The appeal was brought forward by the Arkansas city of Paragould’s Light & Water Commission and other parties, several of whom unsuccessfully requested FERC rehear its 2023 order approving SPP’s tariff revision (ER18-99-007). (See “City of Nixa, Mo., Annual Transmission Revenue Requirement,” FERC Briefs: Orders Addressing Arguments Raised on Rehearing.)

The utility objected to FERC’s level of generality in considering benefits, the type of benefits considered and the case’s evidence of benefits. The court rejected each of the objections.

Walker said FERC had no duty to “take such a hyper-granular approach to weighing costs and benefits” and that it “reasonably analyzes costs and benefits at the zonal level” when considering integration of new facilities in the zonal system.

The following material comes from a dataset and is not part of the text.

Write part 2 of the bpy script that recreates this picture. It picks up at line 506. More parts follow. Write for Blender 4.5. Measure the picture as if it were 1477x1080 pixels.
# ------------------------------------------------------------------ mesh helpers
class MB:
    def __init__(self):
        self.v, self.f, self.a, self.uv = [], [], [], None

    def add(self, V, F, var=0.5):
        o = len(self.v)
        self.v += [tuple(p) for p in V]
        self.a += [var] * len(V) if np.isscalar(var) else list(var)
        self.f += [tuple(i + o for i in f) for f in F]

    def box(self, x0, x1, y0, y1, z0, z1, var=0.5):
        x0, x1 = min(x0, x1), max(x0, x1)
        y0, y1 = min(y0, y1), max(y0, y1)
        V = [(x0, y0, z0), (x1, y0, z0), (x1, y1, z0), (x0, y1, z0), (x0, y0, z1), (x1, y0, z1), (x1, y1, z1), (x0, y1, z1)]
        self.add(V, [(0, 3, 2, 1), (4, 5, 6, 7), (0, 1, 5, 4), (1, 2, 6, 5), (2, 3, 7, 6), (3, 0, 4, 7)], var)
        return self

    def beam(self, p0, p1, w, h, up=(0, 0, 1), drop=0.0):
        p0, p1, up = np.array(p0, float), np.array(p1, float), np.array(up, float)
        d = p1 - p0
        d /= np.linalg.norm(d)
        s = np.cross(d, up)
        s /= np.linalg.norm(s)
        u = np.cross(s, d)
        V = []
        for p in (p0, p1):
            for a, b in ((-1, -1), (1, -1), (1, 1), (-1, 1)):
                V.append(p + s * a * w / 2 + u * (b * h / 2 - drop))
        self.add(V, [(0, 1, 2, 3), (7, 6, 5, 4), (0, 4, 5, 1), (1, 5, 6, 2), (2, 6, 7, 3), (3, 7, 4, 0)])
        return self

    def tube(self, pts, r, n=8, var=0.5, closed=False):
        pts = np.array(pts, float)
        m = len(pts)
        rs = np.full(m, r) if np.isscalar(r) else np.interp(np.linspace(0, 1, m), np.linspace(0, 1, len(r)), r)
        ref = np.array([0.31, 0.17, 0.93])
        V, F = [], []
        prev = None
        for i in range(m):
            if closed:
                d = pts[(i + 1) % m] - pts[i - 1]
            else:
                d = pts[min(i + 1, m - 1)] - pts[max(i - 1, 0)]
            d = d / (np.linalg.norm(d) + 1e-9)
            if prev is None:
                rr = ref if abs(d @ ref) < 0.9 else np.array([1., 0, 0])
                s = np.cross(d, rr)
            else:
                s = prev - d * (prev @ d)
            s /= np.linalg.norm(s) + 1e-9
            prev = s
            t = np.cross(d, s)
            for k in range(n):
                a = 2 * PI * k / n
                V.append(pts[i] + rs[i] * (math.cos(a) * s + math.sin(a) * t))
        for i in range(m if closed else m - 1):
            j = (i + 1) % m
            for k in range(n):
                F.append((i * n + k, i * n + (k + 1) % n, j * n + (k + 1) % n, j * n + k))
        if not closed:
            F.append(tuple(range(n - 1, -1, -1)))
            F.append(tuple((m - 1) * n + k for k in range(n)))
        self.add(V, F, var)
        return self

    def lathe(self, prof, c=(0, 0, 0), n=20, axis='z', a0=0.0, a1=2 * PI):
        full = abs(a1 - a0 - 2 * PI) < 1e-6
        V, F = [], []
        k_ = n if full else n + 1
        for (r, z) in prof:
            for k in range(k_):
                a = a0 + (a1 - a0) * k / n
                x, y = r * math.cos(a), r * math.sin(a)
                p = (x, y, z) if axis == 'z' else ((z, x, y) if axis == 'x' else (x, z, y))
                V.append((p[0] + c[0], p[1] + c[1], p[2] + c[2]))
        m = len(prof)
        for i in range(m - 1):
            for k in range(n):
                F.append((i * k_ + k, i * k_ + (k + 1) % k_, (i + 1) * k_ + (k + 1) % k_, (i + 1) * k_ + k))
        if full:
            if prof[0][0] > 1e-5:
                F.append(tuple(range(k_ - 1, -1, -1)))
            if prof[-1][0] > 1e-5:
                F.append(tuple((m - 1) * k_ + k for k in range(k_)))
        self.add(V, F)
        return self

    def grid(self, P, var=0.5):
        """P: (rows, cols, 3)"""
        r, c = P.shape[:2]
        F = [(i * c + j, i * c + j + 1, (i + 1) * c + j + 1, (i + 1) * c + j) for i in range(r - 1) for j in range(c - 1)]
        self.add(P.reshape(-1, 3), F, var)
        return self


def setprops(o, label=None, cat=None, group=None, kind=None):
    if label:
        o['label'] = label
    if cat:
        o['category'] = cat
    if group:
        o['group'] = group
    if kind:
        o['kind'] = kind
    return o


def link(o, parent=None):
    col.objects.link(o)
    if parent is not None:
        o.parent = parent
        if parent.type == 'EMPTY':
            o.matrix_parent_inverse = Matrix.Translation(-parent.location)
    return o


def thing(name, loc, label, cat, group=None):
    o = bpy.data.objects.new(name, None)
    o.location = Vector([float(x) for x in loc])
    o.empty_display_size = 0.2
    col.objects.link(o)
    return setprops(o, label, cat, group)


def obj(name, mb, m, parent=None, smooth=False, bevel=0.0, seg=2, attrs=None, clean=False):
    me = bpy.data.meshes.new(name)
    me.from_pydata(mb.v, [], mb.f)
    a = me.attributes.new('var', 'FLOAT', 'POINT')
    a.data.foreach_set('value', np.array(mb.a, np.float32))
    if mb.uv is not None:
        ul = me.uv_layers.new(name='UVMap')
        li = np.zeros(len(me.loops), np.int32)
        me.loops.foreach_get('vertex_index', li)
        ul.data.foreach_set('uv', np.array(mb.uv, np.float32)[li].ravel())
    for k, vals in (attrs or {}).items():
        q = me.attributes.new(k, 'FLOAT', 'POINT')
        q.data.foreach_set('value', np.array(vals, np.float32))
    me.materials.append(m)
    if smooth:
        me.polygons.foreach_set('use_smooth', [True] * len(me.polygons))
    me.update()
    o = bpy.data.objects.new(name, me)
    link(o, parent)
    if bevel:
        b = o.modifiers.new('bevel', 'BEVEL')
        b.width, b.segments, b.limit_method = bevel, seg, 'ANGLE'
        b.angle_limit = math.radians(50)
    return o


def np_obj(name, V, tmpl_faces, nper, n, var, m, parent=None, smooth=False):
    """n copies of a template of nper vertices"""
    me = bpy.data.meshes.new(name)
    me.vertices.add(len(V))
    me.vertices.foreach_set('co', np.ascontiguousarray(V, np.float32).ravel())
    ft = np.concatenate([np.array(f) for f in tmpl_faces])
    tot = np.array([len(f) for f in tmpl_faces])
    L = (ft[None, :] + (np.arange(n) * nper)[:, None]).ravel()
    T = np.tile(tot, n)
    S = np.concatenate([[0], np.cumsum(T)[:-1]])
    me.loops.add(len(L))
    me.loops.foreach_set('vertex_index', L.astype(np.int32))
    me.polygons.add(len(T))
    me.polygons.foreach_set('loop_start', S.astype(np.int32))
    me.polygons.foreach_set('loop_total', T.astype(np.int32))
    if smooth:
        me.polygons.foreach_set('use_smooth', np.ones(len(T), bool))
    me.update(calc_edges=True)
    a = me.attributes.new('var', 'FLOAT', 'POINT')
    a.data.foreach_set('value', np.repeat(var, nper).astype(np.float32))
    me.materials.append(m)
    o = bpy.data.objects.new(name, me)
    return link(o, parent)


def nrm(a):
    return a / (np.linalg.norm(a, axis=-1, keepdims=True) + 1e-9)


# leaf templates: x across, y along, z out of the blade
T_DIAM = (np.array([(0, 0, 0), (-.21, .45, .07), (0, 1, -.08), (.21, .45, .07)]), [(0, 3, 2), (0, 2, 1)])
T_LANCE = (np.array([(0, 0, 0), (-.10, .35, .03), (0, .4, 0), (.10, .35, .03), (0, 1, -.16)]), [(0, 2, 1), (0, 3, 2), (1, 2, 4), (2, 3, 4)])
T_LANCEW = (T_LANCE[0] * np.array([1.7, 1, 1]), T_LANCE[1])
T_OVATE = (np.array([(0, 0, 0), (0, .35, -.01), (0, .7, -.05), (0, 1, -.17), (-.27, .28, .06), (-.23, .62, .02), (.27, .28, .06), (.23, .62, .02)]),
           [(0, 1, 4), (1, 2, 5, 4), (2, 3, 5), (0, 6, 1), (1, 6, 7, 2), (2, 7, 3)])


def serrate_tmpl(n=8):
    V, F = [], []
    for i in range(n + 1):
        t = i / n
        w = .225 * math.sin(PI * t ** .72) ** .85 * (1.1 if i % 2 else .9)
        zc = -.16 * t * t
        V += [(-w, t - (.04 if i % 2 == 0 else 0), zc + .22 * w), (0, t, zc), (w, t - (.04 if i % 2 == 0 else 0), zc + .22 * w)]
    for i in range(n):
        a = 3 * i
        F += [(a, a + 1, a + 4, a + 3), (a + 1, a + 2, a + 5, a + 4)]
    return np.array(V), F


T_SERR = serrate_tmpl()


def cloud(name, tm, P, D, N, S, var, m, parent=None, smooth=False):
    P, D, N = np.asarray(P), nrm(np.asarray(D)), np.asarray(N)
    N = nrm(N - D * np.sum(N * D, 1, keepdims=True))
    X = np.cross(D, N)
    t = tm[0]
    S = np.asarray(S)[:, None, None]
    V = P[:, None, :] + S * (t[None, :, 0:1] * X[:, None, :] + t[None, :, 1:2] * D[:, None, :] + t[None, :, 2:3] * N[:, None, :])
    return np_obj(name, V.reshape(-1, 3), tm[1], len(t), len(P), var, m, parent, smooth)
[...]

“As a significant customer in Zone 10, Nixa has paid a considerable share of Zone 10 transmission facility costs — a share that includes costs for facilities that primarily serve load to non-Nixa customers,” Wright wrote. “So, even though Nixa itself does not draw direct, quantifiable benefits from these facilities, it has footed part of the bill. In sum, the petitioners want Nixa to keep paying a substantial percentage of the costs of facilities that directly serve non-Nixa areas of Zone 10, while the petitioners themselves pay no part of the facilities that directly serve Nixa.”

The D.C. Circuit found that as it and other circuit courts have held, “benefits justifying a cost shift do not need to be tangible, nor must they be amenable to precise tabulation.” It said it is enough that there is “an articulable and plausible reason to believe” the integration’s benefits are “roughly commensurate” with the integration’s costs.

The court also said the claim that FERC did not have sufficient evidence to conclude that integrating the Nixa assets would provide any benefits to non-Nixa customers faced “a high bar.”

“FERC’s decisions need only be supported by ‘substantial evidence,’ which is ‘more than a scintilla’ but ‘less than a preponderance,’” Walker wrote.

The petitioners argued their case before Walker and fellow Circuit Judges Florence Pan and Cornelia Pillard in April 2024.